The value of Shanghai crude futures reflects the price of medium sour crudes including Middle East grades Dubai, Upper Zakum, Oman and Basrah Light, stored in tanks close to refining locations on the coast of China. With China being the world’s largest importer of crude oil, the question is: can this futures contract become a reference used to price crude oil from the Middle East sold to China?

One might expect the price of Shanghai crude to be closely aligned to Platts Dubai, the main physical benchmark used to price much of the Middle East crude sold to Asia. But the price of Shanghai crude actually more closely follows that of ICE Brent futures which derive their value from light, sweet crude from the North Sea. One of the key differentiators of the Shanghai contract is that it is denominated in Chinese yuan not US dollars, which can affect the value of the derivative when expressed in US dollars. As the Chinese currency has strengthened against the dollar this year so the price of Shanghai crude when converted to US dollars has fallen by around two dollars a barrel against ICE Brent.
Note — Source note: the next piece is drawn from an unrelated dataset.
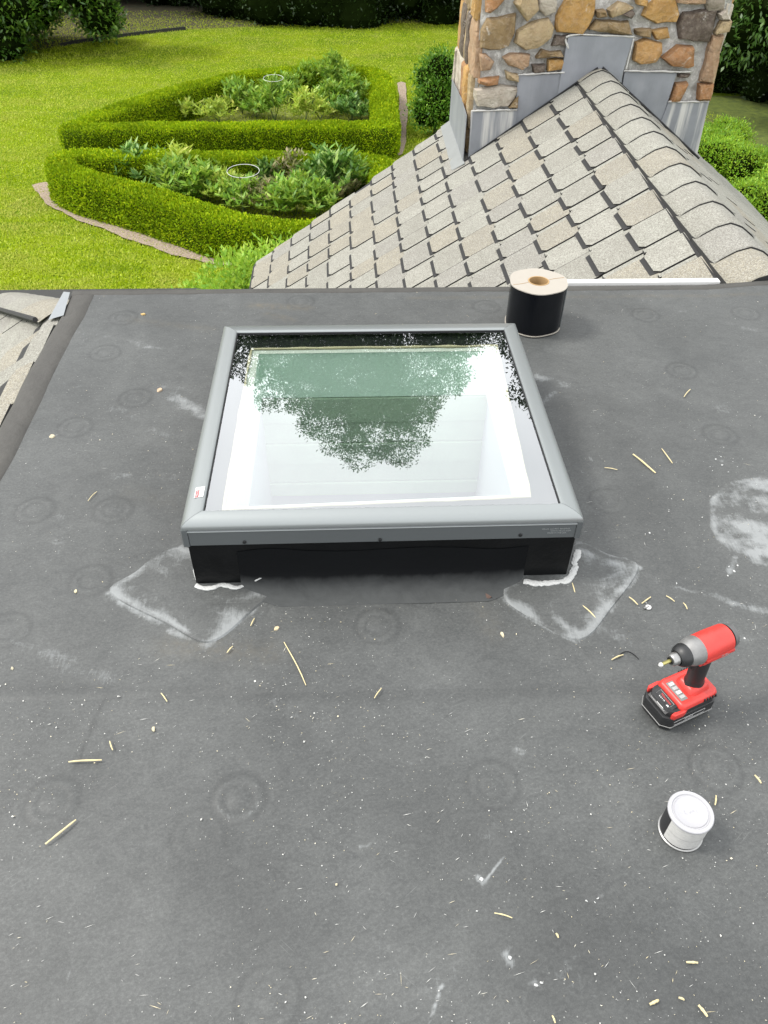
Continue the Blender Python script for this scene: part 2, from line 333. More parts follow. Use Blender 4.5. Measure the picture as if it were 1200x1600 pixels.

Virtually all the trading volume on Shanghai crude is on the current calendar or next calendar month where there are only a few cents between the bid and the ask – the price at which the market is willing to buy and sell the futures contract. This makes it easy to trade without significantly moving the price. But move just a few months down the futures curve where there is much less liquidity, and the difference between the bid and the ask can be over a dollar.

Both physical market buyers and sellers use futures markets to hedge and manage risk for physical oil market transactions. The lack of liquidity and market depth down the curve makes it hard to trade Shanghai crude much into the future without moving the price quite significantly. This hampers the use of Shanghai crude futures as a hedging tool for the physical market for now in this early stage of development.

The INE contract can be settled by physical delivery. This is usually by transferring ownership of a warrant – a receipt that allows the holder to take delivery of oil held in a specific tank – from seller to buyer. Liquidity on contracts that are close to settlement falls dramatically in the 10 days before expiry, as traders who are not allowed to take physical delivery are forced to liquidate their positions and roll them into the next contract.

The lack of volume on contracts near expiry means that prices near expiry can be relatively volatile when compared to financially settled derivatives. The market tends to observe the settlement mechanism of any new futures contract closely to evaluate its exchangeability to the underlying physical commodity market.

While the intention of the INE is to attract international participants, a year after its first trade it remains primarily a domestic affair. INE data from mid-December shows that around 92 per cent of the trading volume and around 80 per cent of the open interest was accounted for by domestic Chinese traders, and that retail investors accounted for slightly over three quarters of the volume and over half the open interest.

In its first year as a financial futures contract, the Shanghai offering has been successful in attracting liquidity. But the key challenges for Shanghai crude remain to attract international participants and build more liquidity and open interest further along the curve so as to be useful as a risk management tool.

The market will also want to closely scrutinise the physical settlement mechanism and the price volatility of the contract as it nears expiry. The INE has built the marketplace. If the oil market at large decides that a Chinese crude oil futures contract is needed, they will come.